Student to Student |

Student to Student

Kendall Fischer, Park Record intern

On your birthday, people always ask if you feel older, like it might not have fazed you all year, but suddenly, in one day, it hits you all at once. But there are actually a few birthdays when things do change suddenly.

At 16, you can drive a car outside of a farm. At 21, you can legally drink alcoholic beverages. At 15, you can sit in the exit row of an airplane and assist the crew in case of an emergency.

Celebrating my birthday this weekend, I began to ponder the significance of the big 1 8. After some quick brainstorming, I gathered that turning 18 means legally being allowed to vote, to serve on a jury, to buy pornography, to be eligible for the draft, to be put in jail, and to smoke cigarettes (but not buy them).

But the biggest thing about being 18 is that I am henceforth considered an adult (at least by the law). I’m sure my parents still think of me as their little girl, however, with the passing of my 18 birthday, I am now completely responsible for accepting the consequences of my own actions. Being at the wrong place at the wrong time is less forgivable now.

All of the sudden, I am an adult and it seems like I should get my life figured out. This is when I have to start making decisions that will affect my uncertain future.

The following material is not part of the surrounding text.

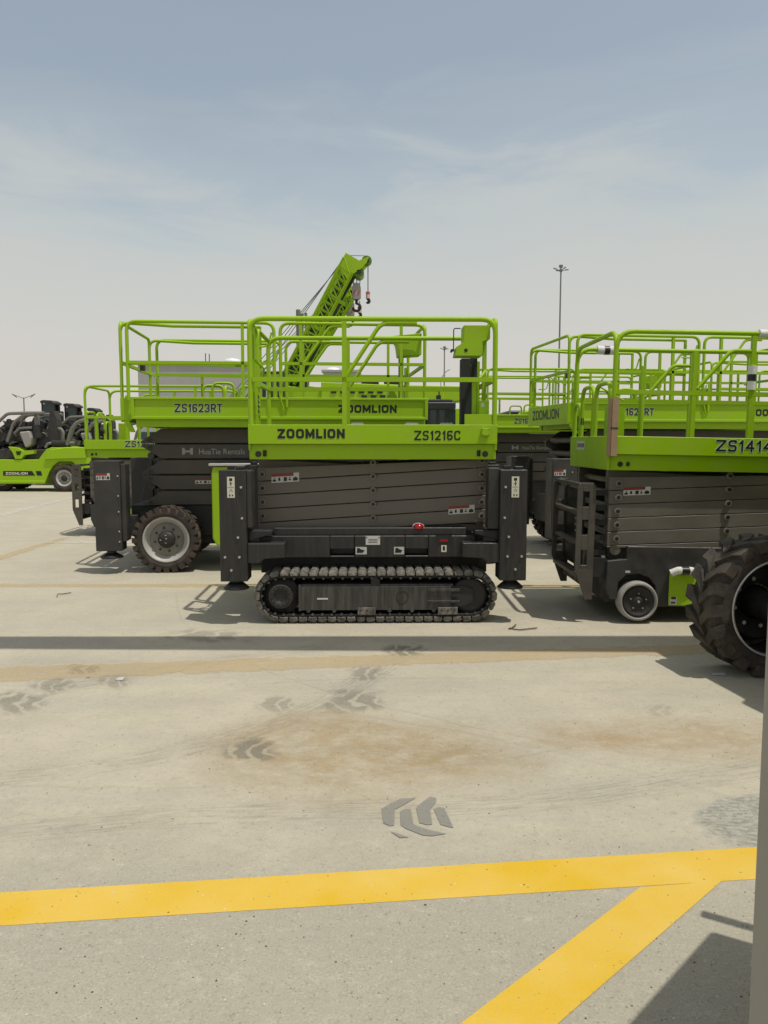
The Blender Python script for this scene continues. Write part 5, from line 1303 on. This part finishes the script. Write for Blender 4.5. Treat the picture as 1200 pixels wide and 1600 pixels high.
# dark loader cab seen between the rails and a low dark bonnet between the right lifts
def loader(u0, u1, v0, v1, Y, label):
    a, b = P(u0, v0, Y), P(u1, v1, Y); loc = Vector(((a.x + b.x) / 2, Y, 0)); root = empty('wheel_loader', loc); tag(root, label, 'loader')
    w = (b.x - a.x) / 2; zt, zb = a.z, b.z
    m = MB(); m.box(-w, w, 0, 1.5, zt - .2, zt, CABM); m.box(-w * .9, w * .8, .1, 1.3, zt, zt + .08, BLACK); m.build('cab_roof', root, .03)
    m = MB()
    for x in (-w, -w * .35, w * .3, w - .08): m.box(x, x + .08, .05, .12, zb, zt - .2, CABM)
    m.box(-w, w, .9, 1.4, zb - 1.2, zt - .2, CABM); m.build('cab_frame', root)
    m = MB(); m.box(-w + .08, w - .08, .09, .115, zb, zt - .21, GLASS); m.build('window', root)
    m = MB(); m.box(-w - .3, w + .4, -.1, 1.6, .5, zb, GREEN); m.build('body', root, .04)
    m = MB(); m.tube([(-w * .1, .5, zt + .08), (-w * .1, .5, zt + .35)], .02, BLACK, 6); m.box(-w * .3, w * .0, .3, .6, zt + .08, zt + .2, BLACK); m.build('roof_lamp', root)
    for sx in (-1, 1): m = MB(); m.lathe([(.001, 0), (.25, 0), (.27, .04), (.6, .04), (.6, .45), (.001, .45)], (sx * (w + .1), -.2, .6), TYRE, 20); m.build('wheel', root)
loader(668, 712, 628, 668, 21, 'dark glazed loader cab behind the right end of the tracked lift platform')
def van():
    Y = 24; a, b = P(772, 652, Y), P(824, 665, Y); root = empty('parked_loader', ((a.x + b.x) / 2, Y, 0)); tag(root, 'low dark curved bonnet of a parked machine between the right hand lifts', 'loader')
    w = (b.x - a.x) / 2 * 1.15; z0 = b.z - .15; z1 = P(800, 641, Y).z
    m = MB(); m.prism([(-w, .5), (-w, z0 + .1), (-w * .5, z1 - .1), (0, z1), (w, z1), (w, .5)], 0, 1.6, CABM); m.build('body', root, .05)
    m = MB(); m.prism([(-w * .8, z0 + .12), (-w * .45, z1 - .15), (-.05, z1 - .06), (.1, z0 + .1)], -.02, -.001, GLASS); m.build('window', root)
    m = MB(); m.tube(fillet([(.15, -.05, z0), (.25, -.05, z1 - .1), (w, -.05, z1 - .05)], .2), .06, GREEN, 8); m.build('arch_rail', root)
    for sx in (-1, 1): m = MB(); m.lathe([(.001, 0), (.25, 0), (.27, .04), (.5, .04), (.5, .4), (.001, .4)], (sx * w * .7, -.2, .5), TYRE, 20); m.build('wheel', root)
van()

I realize that living away from my parents next year, I will be responsible for myself. I will have to make my own choices. I will have to manage little choices like how late I stay out, but also bigger choices that affect the overall direction of my life.

On my 18 birthday this past Sunday, my father gave me an insightful letter which meant a lot to me. I feel that the value of his words extends beyond me and also applies to many of my peers who are at similar points in their lives.

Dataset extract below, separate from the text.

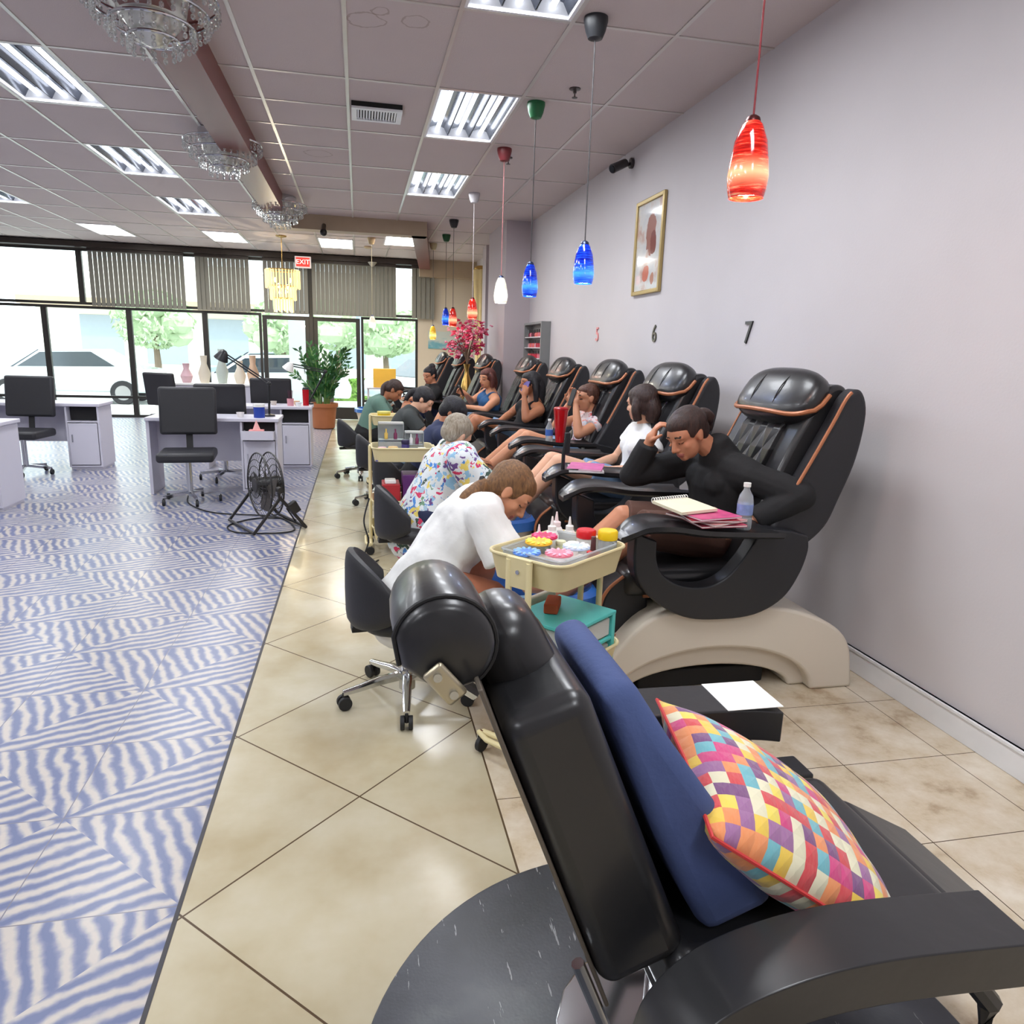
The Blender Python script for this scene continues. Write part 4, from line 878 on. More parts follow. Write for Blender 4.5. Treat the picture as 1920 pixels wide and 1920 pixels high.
dc = deskchair('black desk chair behind the farther manicure desk', -1.15, 10.3, pi+.05); dup(dc, (-1.5, 8.6, 0), pi+.1, 'black desk chair behind the desk with the open drawer')
dup(dc, (-1.62, 7.35, 0), .1, 'black seat cut off by the left edge, before the desk with the open drawer'); dup(dc, (-3.7, 3.9, 0), .2, 'black chair before the nearest desk at the left edge'); dup(dc, (-3.8, 6.4, 0), 0, 'black chair before the left desk level with the fan')
dup(dc, (-3.7, 9.0, 0), -.1, 'black chair before the far left desk'); dup(dc, (-4.1, 5.4, 0), pi, 'black chair behind the nearest desk at the left edge'); dup(dc, (-2.6, 11.2, 0), 2.6, 'black chair standing before the window')
def desklamp(label, base, elbow, head, c=blkP, headc=blkP):
    t = thing('desk_lamp', label, 'lamp', base, 0, 'swing arm lamps'); b_ = V(base)
    MB().lathe([(.001, 0), (.06, 0), (.06, .015), (.02, .025), (.001, .025)], n=20).build('base', c, t)
    E_ = V(elbow)-b_; H_ = V(head)-b_; a_ = MB(); MB().tube([(0, 0, .02), E_], .011).build('lower_arm', c, t)
    for dx in (-.014, .014): a_.tube([E_+V((0, 0, dx)), H_+V((0, 0, dx))], .007)
    a_.build('upper_arm', c, t); MB().ell(E_, .024, n=12).build('elbow_joint', c, t)
    MB().lathe([(.02, .05), (.04, .03), (.075, -.05), (.07, -.05), (.035, .02)], H_+V((-.0, 0, -.02)), 20, euler(.2, .5, 0)).build('lamp_shade', headc, t)
desklamp('black swing arm lamp clamped to the desk with the open drawer', (-.93, 7.98, .7805), (-.92, 7.98, 1.12), (-1.36, 7.98, 1.42)); desklamp('white shaded lamp leaning over the farther desk', (-.64, 9.72, .7805), (-.42, 9.7, 1.2), (-.86, 9.7, 1.28), blkP, wP)
desklamp('black swing arm lamp on the left desk level with the fan', (-3.3, 7.3, .7805), (-3.3, 7.3, 1.15), (-3.7, 7.3, 1.3)); desklamp('black swing arm lamp on the nearest left desk', (-3.3, 4.7, .7805), (-3.35, 4.7, 1.2), (-3.75, 4.7, 1.32))
def simple(name, lb, cat, mb, mat, loc, **k): o = mb.build(name, mat, loc=loc, **k); o.location = loc; return tag(o, lb, cat)
q = thing('wipes_tub', 'blue and white tub on the desk above the open drawer', 'tub', (-1.01, 7.82, .7805)); MB().lathe([(.001, 0), (.055, 0), (.056, .11), (.001, .11)], n=24).build('tub', M('tub_blue', (36, 66, 160), .4), q); MB().lathe([(.058, .11), (.058, .14), (.001, .145)], n=24).build('lid', wP, q)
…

My dad’s note reads as follows:

Eighteenth birthdays are one of life’s milestones, not so much for what you do that day as for what that day represents. You are half still a kid and half a grown adult.

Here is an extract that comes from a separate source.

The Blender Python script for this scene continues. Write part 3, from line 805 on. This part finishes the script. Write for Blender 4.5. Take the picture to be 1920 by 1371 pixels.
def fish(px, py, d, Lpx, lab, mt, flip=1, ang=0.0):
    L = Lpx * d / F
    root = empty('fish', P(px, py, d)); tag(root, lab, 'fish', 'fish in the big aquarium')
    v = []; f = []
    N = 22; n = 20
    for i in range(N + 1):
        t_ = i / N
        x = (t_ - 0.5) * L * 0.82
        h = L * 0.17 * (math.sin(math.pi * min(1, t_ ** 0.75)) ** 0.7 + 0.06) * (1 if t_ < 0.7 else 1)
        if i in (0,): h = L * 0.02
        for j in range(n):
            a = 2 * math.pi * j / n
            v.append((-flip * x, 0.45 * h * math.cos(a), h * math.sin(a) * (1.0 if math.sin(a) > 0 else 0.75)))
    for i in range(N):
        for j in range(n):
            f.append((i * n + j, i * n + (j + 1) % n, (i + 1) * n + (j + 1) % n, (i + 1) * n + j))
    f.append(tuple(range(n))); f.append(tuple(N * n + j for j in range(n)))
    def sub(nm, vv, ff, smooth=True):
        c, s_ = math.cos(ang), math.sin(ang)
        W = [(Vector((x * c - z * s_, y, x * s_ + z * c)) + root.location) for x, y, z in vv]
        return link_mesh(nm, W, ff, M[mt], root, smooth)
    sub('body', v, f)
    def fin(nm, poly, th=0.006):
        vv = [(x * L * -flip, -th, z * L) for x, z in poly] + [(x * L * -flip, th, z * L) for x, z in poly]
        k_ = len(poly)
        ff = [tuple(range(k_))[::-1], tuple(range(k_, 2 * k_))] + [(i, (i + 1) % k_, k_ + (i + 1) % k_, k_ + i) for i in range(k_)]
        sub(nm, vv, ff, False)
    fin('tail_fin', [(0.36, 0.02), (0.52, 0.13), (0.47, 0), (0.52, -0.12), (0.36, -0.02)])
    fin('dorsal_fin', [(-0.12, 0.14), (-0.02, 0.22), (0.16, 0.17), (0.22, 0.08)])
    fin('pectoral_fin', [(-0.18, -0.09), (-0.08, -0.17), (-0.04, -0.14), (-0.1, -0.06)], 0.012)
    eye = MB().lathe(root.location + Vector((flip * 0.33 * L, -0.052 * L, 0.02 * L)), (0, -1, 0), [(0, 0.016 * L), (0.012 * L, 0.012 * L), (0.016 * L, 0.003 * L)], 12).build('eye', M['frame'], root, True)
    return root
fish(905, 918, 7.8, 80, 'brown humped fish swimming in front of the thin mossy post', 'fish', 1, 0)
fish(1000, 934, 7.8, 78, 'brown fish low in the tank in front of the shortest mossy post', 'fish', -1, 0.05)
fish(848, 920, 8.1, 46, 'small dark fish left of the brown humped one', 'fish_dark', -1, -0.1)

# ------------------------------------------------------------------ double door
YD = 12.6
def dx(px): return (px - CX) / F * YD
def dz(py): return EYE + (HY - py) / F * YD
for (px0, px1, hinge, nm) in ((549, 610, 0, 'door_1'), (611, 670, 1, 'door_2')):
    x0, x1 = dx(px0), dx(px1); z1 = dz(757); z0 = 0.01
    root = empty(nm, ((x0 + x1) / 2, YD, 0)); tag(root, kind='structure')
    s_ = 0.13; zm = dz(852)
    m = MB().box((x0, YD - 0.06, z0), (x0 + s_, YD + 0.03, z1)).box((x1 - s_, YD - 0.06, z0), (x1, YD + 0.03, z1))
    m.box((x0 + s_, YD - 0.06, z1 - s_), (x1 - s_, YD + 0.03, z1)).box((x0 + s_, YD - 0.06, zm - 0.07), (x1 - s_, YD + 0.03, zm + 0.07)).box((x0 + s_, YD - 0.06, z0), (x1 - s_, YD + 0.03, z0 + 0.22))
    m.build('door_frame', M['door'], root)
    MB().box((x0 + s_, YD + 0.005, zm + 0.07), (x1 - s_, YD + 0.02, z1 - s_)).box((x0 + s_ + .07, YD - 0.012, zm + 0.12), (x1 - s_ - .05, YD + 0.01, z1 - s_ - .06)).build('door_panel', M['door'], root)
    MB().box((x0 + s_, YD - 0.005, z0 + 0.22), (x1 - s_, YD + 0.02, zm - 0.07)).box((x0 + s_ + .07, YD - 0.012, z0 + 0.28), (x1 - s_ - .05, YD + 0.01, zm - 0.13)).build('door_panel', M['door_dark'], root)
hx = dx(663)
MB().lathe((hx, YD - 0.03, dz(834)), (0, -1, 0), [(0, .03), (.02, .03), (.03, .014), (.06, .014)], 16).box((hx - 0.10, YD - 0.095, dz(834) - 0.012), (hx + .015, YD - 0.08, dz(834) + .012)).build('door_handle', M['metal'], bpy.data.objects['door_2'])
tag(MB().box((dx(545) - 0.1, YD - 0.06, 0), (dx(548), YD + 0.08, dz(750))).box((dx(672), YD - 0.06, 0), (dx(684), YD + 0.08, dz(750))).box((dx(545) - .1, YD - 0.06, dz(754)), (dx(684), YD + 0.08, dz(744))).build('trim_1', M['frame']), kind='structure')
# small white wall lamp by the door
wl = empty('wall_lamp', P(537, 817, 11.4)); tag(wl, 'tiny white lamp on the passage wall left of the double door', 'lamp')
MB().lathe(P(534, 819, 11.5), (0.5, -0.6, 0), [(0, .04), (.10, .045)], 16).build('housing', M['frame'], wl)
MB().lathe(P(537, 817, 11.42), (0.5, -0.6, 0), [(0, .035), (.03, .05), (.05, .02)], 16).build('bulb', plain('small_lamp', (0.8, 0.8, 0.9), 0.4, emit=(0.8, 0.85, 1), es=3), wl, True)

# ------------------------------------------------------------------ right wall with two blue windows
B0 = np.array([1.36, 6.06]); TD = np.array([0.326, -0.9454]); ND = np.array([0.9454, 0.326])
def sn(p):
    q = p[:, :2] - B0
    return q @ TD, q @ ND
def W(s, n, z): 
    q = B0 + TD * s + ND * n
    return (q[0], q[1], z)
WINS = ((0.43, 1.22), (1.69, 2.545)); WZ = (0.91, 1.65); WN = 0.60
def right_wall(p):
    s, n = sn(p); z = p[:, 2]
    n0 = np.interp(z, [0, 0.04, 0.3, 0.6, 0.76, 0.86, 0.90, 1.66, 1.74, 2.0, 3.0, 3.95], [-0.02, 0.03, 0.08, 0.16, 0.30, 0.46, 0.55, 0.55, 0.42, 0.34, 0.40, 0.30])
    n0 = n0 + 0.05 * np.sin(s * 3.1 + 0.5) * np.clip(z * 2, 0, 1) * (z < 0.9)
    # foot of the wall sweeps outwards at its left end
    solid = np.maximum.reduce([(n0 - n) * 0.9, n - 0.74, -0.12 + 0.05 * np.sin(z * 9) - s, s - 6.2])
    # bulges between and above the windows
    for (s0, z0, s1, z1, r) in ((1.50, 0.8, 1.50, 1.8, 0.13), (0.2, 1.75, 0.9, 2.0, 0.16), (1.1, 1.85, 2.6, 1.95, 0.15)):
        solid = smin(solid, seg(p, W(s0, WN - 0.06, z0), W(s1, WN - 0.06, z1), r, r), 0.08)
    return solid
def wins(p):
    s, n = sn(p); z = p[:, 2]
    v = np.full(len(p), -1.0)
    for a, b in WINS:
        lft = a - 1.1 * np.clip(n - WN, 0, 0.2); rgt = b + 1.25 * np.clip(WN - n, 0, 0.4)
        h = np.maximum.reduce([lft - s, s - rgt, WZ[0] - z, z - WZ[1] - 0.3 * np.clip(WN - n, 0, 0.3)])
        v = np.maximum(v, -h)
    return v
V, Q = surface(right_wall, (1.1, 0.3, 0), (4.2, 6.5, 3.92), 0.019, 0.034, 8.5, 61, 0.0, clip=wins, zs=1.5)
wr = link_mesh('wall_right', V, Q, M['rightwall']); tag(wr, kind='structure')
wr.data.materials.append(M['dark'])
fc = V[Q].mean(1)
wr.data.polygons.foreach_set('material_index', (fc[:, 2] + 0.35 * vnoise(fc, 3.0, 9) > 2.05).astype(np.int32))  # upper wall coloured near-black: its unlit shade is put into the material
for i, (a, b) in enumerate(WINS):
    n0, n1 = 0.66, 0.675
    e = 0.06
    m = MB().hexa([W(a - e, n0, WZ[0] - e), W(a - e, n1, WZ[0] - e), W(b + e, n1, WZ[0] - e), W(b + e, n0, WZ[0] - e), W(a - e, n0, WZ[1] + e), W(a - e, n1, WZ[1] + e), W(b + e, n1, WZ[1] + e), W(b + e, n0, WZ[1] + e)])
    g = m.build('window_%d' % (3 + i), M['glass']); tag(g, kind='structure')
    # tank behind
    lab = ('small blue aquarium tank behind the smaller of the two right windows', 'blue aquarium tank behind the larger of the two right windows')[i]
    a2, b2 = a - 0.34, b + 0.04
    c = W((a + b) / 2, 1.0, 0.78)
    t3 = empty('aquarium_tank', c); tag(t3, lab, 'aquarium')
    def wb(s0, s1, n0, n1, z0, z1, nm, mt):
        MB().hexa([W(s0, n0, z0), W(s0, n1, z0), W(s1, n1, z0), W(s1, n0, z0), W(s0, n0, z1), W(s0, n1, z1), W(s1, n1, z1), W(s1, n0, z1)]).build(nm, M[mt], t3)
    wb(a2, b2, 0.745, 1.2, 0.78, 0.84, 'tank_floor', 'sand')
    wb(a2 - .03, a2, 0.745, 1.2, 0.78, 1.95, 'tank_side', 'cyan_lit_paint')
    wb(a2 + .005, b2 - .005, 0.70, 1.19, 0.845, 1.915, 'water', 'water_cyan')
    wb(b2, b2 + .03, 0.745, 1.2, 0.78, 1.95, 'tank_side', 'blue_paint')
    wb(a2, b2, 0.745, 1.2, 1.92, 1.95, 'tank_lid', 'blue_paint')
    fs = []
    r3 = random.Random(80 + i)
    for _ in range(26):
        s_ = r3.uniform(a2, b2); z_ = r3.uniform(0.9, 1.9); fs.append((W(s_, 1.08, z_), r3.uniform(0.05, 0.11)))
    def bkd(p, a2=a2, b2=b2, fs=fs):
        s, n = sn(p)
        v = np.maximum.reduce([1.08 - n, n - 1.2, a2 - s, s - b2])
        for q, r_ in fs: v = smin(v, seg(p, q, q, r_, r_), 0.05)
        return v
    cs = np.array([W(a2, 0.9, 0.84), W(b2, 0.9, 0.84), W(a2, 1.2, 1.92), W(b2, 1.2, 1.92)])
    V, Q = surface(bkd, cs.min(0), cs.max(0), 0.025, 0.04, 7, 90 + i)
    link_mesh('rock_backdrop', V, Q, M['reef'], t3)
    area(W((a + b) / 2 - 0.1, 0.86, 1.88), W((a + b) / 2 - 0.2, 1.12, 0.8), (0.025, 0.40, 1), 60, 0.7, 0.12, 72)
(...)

As you move more to the adult side, I would encourage you to keep and cherish some of the kid in you no matter how old and grown up you get . . . As Samuel Ullman said, "Youth is not a time of life it is a state of mind."

My dad also expressed that what matters is not only who you have become and what you have done, but also who you are growing into . . . and what you are capable of doing.

All the things you have and achieve are nice, but mostly I smile at the person you are . . .

I know it sometimes it might feel difficult, my dad empathized about the stress of making your own decisions and of helping others with their decisions along the way.

He advised . . . Even when you don’t have an answer, have faith that you will figure it out. Trust yourself, follow your own lead, and believe in yourself . . .

As I move on into adulthood, I will remember my dad’s advice and wisdom. I will cherish my youth, strive harder to be a great person than to achieve great deeds, and have faith in myself.